I have no problem with Sky 1 showing these sort of races on Sundays or other days but I don't generally like it when good Saturday races are on.

But having said that, with the Caulfield meeting abandoned due to high winds, it at least filled in some time and gave us a little look at some off-the-beaten track racing.

You would have thought though, especially with Caulfield called off, that Sky would have found time on one of its channels to show the Sydney protest from the stewards' room?

As a journalist, I find it fascinating to be in the stewards room for protests and I reckon the majority of TV viewers find them compelling viewing as well.

PUNTER PULLS DOWN BOOKIE'S PANTS

Mark down one for the punters over the bookies.

The Armchair Punter loves the story out of Brisbane, reported by my good friend Nathan Exelby in The Sunday Mail, about a punter who got one over an overly enthusiastic bookie's clerk.
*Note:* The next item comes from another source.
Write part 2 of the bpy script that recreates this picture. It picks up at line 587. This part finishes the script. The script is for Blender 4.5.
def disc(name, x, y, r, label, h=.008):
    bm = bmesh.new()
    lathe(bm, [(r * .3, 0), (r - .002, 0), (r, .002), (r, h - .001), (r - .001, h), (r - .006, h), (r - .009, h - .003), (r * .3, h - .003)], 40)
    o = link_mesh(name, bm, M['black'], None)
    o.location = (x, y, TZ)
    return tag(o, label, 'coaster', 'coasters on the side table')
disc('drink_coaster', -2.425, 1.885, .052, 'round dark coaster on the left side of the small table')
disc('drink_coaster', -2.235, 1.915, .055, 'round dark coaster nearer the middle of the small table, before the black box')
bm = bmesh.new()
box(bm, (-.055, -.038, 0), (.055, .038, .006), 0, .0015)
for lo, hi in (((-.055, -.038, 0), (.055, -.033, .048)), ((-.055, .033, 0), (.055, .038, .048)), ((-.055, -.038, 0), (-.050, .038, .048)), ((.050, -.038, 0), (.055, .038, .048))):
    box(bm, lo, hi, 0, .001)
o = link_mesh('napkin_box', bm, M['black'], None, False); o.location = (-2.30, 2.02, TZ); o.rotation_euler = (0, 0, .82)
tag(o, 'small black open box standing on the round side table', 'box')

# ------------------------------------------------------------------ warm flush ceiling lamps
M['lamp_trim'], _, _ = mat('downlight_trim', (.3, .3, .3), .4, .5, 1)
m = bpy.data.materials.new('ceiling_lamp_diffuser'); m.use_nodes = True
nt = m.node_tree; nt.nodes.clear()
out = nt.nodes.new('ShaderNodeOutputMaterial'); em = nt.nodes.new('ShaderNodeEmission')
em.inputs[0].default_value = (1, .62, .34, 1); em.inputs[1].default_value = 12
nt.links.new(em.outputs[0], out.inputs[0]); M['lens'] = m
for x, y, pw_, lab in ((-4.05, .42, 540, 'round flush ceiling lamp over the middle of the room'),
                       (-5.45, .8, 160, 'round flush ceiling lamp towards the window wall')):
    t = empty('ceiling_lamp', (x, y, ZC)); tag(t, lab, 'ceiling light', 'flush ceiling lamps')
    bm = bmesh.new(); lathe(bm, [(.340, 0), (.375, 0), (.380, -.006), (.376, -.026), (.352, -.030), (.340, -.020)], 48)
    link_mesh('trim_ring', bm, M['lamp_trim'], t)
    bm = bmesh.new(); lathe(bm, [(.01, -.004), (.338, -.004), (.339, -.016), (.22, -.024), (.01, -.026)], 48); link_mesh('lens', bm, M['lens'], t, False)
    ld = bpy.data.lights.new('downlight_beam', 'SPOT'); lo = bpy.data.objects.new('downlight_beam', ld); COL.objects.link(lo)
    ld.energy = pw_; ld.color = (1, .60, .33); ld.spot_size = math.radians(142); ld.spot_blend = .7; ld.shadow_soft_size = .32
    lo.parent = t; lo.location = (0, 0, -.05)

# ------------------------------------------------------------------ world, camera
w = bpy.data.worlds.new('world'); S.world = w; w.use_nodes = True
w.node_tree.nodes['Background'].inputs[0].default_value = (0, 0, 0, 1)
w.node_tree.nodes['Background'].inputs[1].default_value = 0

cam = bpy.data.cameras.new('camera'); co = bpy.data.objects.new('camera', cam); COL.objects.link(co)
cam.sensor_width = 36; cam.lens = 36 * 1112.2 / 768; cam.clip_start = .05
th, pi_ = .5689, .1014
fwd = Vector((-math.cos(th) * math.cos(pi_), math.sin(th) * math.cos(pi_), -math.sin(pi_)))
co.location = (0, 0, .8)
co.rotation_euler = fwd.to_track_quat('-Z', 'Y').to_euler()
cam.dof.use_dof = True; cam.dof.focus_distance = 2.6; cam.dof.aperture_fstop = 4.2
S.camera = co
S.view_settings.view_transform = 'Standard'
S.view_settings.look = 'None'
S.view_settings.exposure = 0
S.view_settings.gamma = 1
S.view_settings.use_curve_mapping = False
The clerk paid out a four-figure sum early on Rosehill winner Wild 'N' Famous but was left red-faced when the horse lost the race in the stewards' room.

The punter made a quick exit for the Doomben gates with plenty of cash stuffed in his pockets.

FORGET ME

Zourkhan gets a spell in the sin bin after an ordinary effort at Rosehill.

My name is Billy not Silly and I'd normally be reluctant to put the pen through a Chris Waller import, especially one which has won at Flemington.

But there just seems too many quirks to this guy to back with any confidence in the future.

For starters it is always a worry when you see Hugh Bowman say of a horse: "He was not particularly genuine in his performance today."

Even Waller has admitted in the past the Sharmadal gelding is an awkward horse to train.

The key to Zourkhan is clearly getting him on a soft track but even then I wouldn't want to be on.

FOLLOW ME

Call me Captain Obvious but I am following D'Argento .

Chris Waller's grey colt is about to turn three and the sky could be the limit.

The son of So You Think has now won two from two and is doing it all on raw natural ability.

Backed off the map around Australia, he showed a great will to win as he knuckled down for a fight in the final stages at Rosehill.

His narrow win gave favourite backers some heart palpitations in the run but was probably even more meritorious given Waller seemed surprised he was so short ($1.75) coming to town off a Newcastle win.

He broke Danewin's class record, set back in 1994, and Hugh Bowman said post-race the colt would only going to get better once he matured in the head and got out over more distance.